Confined Spaces in Construction Toolkit

Confined spaces, such as manholes, tanks, or sewers, are work areas that are not designed for continuous occupancy and may be difficult to exit in the event of an emergency. On May 4, 2015, the Occupational Health & Safety Administration (OSHA) issued a final rule to increase protection for construction workers in confined spaces.

What is a confined space?

As defined by OSHA, a confined space:

  • has limited means of entry and/or exit.
  • is large enough for a worker to enter it.
  • is not intended for regular/continuous occupancy.

What are examples of locations where confined spaces may occur during home construction?

Examples of locations in home building where confined spaces may include, but are not limited to: manholes, sewer systems, stormwater drains, water mains, crawl spaces, attics, heating, ventilation, and air-conditioning (HVAC) ducts and pits.

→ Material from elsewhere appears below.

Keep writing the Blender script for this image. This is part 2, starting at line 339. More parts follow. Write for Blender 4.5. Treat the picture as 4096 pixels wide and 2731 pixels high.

What is a permit required confined space?

A permit required confined space is a space that may have a hazardous atmosphere, engulfment hazard, or other serious hazard, such as exposed wiring, that can interfere with a worker's ability to leave the space without assistance. Only workers assigned and trained to work in a permit required confined space may do so. A permit specifying safety measures and names of those permitted in the space must be written before any work can take place. Employers are also required to develop a written confined space program if workers will enter permit required confined spaces.

NAHB-OSHA Confined Spaces Rule Settlement

NAHB reached a settlement with OSHA resolving the association’s legal challenge to the agency’s Confined Spaces in Construction final rule. NAHB filed a Petition for Review of the rule in the U.S. Court of Appeals for the Fifth Circuit.

The settlement, reached after months of negotiations, clarifies that the rule has a very limited application in the residential homebuilding industry. OSHA has published a lengthy Q&A that describes application of the rule to common spaces in the residential homebuilding environment, such as attics, basements, and crawl spaces. The entire Q&A is published here: osha.gov/confinedspaces/.

How Does the Confined Spaces Rule Apply to Residential Construction?

The Q&A clarifies that the vast majority of the rule’s requirements only apply to permit-required confined spaces. Attics, basements and crawl spaces in a residential home will not typically trigger these requirements.

The Q&A also clarifies that the mere presence of physical hazards (such as electrical equipment and mechanical hazards) in a space in a residential home would not make the space a permit-required confined space under the rule. The presence of physical hazards would only make a space a permit-required confined space if an entrant has exposure to a serious hazard and the exposure could impede the entrant’s ability to exit the space without assistance.

How does the new final rule differ from the rules that previously applied to construction work performed in confined spaces?

The rule requires employers to determine what kinds of confined spaces their workers are in, what hazards could be there, how those hazards should be made safe, what training workers should receive, and how to rescue those workers if anything goes wrong.

If I am a general contractor and hire a subcontractor to do work in a confined space do I have any responsibilities?

Yes, home builders, or controlling contractors as OSHA labels them, must discuss permit required confined spaces on the site and their hazards with employers who must enter permit required spaces (entry employers), as well as each other before and after entering the space.

The rule makes the controlling contractor the primary point of contact for information about permit spaces at the work site. The controlling contractor, passes information it has about permit confined spaces at the work site on to the employers whose employees will enter the spaces (entry employers).

Likewise, entry employers must give the controlling contractor information about their entry program and hazards they encounter in the space, and the controlling contractor passes that information on to other entry employers. The controlling contractor is also responsible for making sure employers outside a space know not to create hazards in the space, and that entry employers working in a space at the same time do not create hazards for one another’s workers.